Could Madonna, Shakira, and BTS make the FIFA World Cup final more like the Super Bowl?
Just because it’s the biggest soccer game in the world doesn’t mean it can’t feel like football to Americans.
For many soccer fans around the world, particularly those of a certain age in Argentina, England, and maybe Naples, FIFA World Cup glory is synonymous with the late Diego Maradona, his left foot, and, on one divine occasion, his hand.
With the US as one of three North American hosts of the international competition this year, alongside Canada and Mexico, organizers are serving up a performance from one of the States’ own cultural deities: pop star Madonna, presenting just the latest instance where the soundalike icons might get mixed up.
Big break
On Thursday, FIFA announced in an Instagram post that the first-ever halftime show to take place during the World Cup final will feature performances from Madonna, K-pop group BTS, and Shakira, who’s also behind this year’s official song, following up her catchy theme from the 2010 World Cup in South Africa.

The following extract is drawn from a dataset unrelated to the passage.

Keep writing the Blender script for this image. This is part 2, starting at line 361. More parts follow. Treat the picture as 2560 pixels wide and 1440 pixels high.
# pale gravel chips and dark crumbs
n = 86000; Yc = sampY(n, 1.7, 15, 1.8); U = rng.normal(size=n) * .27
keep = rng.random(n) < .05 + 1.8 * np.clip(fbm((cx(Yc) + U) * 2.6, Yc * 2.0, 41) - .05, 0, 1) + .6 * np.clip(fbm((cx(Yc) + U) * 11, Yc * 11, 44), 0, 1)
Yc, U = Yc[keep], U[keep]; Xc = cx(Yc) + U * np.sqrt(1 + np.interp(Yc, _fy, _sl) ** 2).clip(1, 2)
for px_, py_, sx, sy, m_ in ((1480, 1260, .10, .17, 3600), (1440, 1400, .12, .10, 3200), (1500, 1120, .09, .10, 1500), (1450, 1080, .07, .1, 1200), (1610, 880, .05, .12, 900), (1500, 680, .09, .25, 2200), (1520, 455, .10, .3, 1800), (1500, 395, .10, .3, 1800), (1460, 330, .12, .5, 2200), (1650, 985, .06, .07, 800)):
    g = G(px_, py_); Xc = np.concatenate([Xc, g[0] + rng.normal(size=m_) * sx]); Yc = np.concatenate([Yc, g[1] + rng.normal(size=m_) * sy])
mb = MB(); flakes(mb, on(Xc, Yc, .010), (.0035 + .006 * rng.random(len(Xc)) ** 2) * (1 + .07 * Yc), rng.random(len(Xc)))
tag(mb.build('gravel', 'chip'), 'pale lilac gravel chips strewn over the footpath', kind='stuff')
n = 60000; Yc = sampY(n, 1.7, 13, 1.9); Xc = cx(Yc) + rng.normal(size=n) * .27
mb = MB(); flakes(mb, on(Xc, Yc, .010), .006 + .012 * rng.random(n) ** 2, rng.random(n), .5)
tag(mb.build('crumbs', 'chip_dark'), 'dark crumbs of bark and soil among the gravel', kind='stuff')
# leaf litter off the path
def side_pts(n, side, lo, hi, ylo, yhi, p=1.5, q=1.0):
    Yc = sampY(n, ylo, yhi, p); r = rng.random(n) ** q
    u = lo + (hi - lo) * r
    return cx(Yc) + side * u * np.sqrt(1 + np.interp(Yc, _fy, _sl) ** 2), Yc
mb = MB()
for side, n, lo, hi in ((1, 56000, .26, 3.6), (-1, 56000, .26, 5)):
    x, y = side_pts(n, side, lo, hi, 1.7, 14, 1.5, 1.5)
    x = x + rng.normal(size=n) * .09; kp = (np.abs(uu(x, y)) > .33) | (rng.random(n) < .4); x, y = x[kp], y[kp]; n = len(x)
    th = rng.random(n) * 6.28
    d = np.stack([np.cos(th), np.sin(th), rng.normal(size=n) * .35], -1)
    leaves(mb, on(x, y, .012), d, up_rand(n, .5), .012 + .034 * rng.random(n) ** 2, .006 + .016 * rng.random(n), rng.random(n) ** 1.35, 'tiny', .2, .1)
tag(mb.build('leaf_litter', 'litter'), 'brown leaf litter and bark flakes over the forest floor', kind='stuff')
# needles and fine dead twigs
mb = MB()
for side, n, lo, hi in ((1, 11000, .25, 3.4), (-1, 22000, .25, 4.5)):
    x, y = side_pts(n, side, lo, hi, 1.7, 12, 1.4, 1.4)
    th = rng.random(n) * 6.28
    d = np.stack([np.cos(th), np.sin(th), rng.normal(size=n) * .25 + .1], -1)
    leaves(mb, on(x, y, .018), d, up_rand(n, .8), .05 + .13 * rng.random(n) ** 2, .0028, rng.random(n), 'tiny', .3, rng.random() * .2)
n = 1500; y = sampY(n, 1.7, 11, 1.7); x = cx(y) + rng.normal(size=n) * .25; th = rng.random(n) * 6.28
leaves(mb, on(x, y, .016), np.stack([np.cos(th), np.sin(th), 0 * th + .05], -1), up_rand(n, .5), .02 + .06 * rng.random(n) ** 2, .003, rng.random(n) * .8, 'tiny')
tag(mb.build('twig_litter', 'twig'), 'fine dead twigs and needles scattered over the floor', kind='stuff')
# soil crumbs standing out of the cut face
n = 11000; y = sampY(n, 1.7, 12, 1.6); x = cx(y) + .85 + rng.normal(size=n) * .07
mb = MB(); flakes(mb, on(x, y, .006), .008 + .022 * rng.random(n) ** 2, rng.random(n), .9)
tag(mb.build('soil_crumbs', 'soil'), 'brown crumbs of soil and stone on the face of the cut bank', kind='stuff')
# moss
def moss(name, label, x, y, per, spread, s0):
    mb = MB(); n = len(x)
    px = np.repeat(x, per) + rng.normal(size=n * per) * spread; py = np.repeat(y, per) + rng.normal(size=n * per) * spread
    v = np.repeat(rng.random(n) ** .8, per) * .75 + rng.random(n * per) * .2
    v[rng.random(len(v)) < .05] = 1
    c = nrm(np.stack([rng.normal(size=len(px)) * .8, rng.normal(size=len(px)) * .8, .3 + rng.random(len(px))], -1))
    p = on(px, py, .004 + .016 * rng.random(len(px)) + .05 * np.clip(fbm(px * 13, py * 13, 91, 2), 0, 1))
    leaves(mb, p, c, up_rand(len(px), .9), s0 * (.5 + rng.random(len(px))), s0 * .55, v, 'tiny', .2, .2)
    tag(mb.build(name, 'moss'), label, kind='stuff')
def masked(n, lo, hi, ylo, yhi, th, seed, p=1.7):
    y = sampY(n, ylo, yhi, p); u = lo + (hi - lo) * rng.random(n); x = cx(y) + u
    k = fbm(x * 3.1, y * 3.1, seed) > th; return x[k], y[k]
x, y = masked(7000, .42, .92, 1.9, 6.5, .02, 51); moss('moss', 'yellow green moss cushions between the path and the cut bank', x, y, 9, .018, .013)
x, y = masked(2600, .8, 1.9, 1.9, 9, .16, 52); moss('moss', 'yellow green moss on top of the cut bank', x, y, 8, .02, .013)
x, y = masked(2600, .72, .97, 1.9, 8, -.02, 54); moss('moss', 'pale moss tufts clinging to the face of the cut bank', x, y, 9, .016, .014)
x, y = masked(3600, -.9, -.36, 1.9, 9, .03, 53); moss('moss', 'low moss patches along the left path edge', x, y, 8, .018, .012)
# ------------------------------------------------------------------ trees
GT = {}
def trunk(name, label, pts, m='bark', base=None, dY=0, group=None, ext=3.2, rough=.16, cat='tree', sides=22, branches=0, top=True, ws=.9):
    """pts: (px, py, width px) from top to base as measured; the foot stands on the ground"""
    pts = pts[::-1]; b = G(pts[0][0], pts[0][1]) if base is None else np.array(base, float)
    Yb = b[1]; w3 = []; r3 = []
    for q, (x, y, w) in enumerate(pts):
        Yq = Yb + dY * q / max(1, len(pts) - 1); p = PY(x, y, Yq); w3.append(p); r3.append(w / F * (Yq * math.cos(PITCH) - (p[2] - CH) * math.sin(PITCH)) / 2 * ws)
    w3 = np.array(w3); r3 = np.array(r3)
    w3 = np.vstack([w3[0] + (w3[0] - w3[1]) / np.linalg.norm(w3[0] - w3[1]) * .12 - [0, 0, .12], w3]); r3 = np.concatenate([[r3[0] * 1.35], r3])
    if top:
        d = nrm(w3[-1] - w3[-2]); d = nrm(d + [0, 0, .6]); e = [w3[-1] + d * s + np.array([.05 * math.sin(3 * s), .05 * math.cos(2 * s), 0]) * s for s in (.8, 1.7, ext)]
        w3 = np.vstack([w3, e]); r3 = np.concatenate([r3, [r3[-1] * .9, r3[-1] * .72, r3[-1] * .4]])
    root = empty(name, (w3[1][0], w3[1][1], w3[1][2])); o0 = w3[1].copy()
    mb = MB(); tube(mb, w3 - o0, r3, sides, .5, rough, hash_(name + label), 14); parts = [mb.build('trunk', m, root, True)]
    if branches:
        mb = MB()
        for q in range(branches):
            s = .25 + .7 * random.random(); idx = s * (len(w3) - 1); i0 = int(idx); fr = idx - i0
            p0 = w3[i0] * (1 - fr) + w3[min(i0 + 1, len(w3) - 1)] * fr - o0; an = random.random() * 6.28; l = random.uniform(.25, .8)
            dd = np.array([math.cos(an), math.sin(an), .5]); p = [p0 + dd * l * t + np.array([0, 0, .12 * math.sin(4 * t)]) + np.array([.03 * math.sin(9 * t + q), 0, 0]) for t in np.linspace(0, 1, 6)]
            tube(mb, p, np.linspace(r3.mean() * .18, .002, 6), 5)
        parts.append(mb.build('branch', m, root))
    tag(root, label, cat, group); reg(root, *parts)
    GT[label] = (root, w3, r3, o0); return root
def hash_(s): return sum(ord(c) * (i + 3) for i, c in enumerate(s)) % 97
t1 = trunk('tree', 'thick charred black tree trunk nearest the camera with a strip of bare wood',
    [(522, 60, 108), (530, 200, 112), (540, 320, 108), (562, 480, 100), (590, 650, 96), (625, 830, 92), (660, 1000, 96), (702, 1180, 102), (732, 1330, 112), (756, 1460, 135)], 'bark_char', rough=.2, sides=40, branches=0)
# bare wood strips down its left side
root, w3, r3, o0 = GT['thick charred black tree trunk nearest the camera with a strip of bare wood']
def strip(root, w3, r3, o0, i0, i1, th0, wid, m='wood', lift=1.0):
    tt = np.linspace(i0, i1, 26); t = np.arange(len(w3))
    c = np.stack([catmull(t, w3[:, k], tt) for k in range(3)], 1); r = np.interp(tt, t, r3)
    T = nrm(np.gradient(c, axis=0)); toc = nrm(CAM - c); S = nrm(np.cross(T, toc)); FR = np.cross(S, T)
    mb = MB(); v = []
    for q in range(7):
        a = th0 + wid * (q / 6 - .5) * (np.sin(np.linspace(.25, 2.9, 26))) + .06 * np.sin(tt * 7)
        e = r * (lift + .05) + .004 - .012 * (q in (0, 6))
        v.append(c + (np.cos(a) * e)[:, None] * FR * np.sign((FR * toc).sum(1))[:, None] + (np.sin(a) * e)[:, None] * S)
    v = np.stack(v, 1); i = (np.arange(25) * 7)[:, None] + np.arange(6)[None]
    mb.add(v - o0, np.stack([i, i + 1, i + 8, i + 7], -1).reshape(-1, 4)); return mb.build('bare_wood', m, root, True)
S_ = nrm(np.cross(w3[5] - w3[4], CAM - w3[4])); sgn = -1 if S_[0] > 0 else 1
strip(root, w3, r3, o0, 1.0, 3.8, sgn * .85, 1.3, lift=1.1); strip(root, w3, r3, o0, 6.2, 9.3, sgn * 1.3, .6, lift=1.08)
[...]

The stacked lineup, curated by Coldplay’s Chris Martin, is much more reminiscent of the Super Bowl halftime show than the traditional 15-minute break midway through a soccer game. With The Athletic reporting Wednesday that FIFA plans to use the entire field at the MetLife Stadium for the interval show, it’s likely to last about double that time.
Advertisers, to whom FIFA has already granted more slots during matches, will welcome an extended, star-studded break during the world’s most watched sporting event — though, if it’s anything like the Super Bowl, commercials might be eye-wateringly expensive. For US citizens at least, the biggest football game on Earth more closely resembling the biggest American football game on Earth might not be so bad.
In the US, searches on YouTube for “super bowl” have consistently surpassed those for “world cup.” In terms of global searches, however, the term “world cup” generates up to 4x more interest than the American championship does on the platform when the quadrennial tournament takes place. (Note: the highest global peaks for this search align with the men’s soccer world cup, rather than various other world cup competitions.)
Audience figures tell a similar story: the final of the 2022 Qatar World Cup garnered an average global live viewership of 571 million, per FIFA, but just 25.8 million in the US. Meanwhile, this year’s Super Bowl averaged 125.6 million viewers in the US, per Nielsen estimates. Though global TV figures weren’t given for Super Bowl LX, the NFL cited 62.5 million international viewers for Super Bowl LVIII in 2024 — about one-tenth the worldwide audience, excluding the US, that tuned in for the Qatar final.